Text: Krohn, Carsten, Berlin

Highheels müssen draußen bleiben – ansonsten ist Mies’ programmatisches Wohnhaus der Zwischenkriegszeit seit dem 6. März wieder für das Publikum geöffnet: dienstags bis sonntags, mit Führungen zur vollen Stunde.
Das Haus präsentiert sich, als wäre es gerade erst erbaut. Alles strahlt derart homogen in neuem Glanz, dass es nicht mehr möglich ist zu erkennen, was original und was nachgebildet ist. Dass die Restaurierung nach jahrzehntelanger Vernachlässigung dennoch auf wundersame Weise geglückt ist, beruht auf einem Synergieeffekt. Von all dem, was Mies van der Rohes Villa Tugendhat in Brünn in ihrer über 80-jährigen Geschichte durchmachen musste, sind kaum mehr Spuren zu sehen. Gleich mit der Vertreibung der jüdischen Eigentümer und der Plünderung des Hauses setzte die schrittweise Überformung und Verunklarung der Architektur ein – und setzte sich paradoxerweise auch dann fort, als der Bau in den 1980er Jahren wieder instand gesetzt wurde. Damals wurden originale Fliesen abgeschlagen, und das Gebäude wurde mit einer weißen Kunstharzfarbe angestrichen, die sich mit der Bauphysik nicht vertrug. Damals ging auch die letzte noch erhaltene 15 Quadratmeter große Glasscheibe verloren, die in den Boden versenkbar war.  

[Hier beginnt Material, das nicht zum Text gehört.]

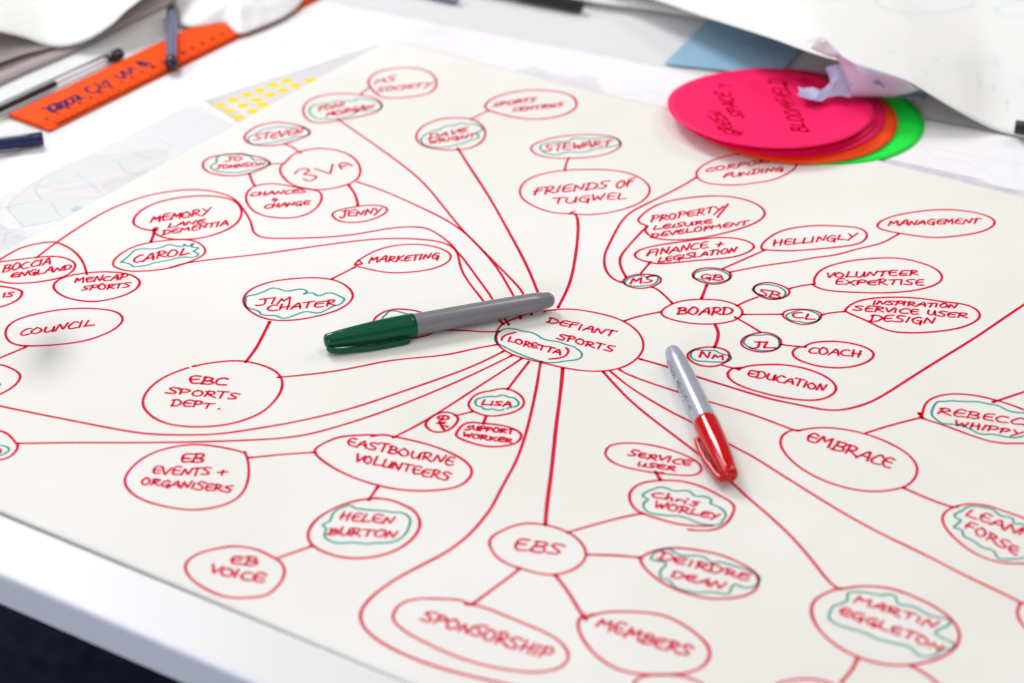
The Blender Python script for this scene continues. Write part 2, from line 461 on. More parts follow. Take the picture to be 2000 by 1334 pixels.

Wer das Haus früher schon einmal besucht hat, wird überrascht sein, denn es ist nicht mehr weiß. Der hydraulische Kalkputz ist mit lokalem Sand versehen, sodass eine leicht gelbliche Färbung in Erscheinung tritt. Auch im Inneren sind die Wände nicht mehr schneeweiß. Sie sind extrem fein verputzt, ohne Anstrich, und beim genauen Betrachten zeigt sich auch hier der Sand. Selbst die Fliesen sind nicht weiß, sondern leicht cremefarben, sodass sie eine Einheit mit dem Travertin-Boden bilden. Wenn man von einer intendierten Homogenität der Farbigkeit ausgeht, sind die rekonstruierten Fliesen in der Küche wohl etwas zu gelb geraten, der Linoleumboden im offenen Wohnraum hingegen wirkt etwas zu braun. Hier stehen grüne Barcelona-Sessel neben einer roten Liege. Eine derartige Polychromie findet sich bei keinem anderen Mies-Bau. Doch im Gegensatz zu diesen auch auf Mies’ Partnerin Lilly Reich zurückzuführenden Farben der Möbel und Textilien wird beim Gebäude selbst nur die Farbigkeit der Materialien zum Ausdruck gebracht.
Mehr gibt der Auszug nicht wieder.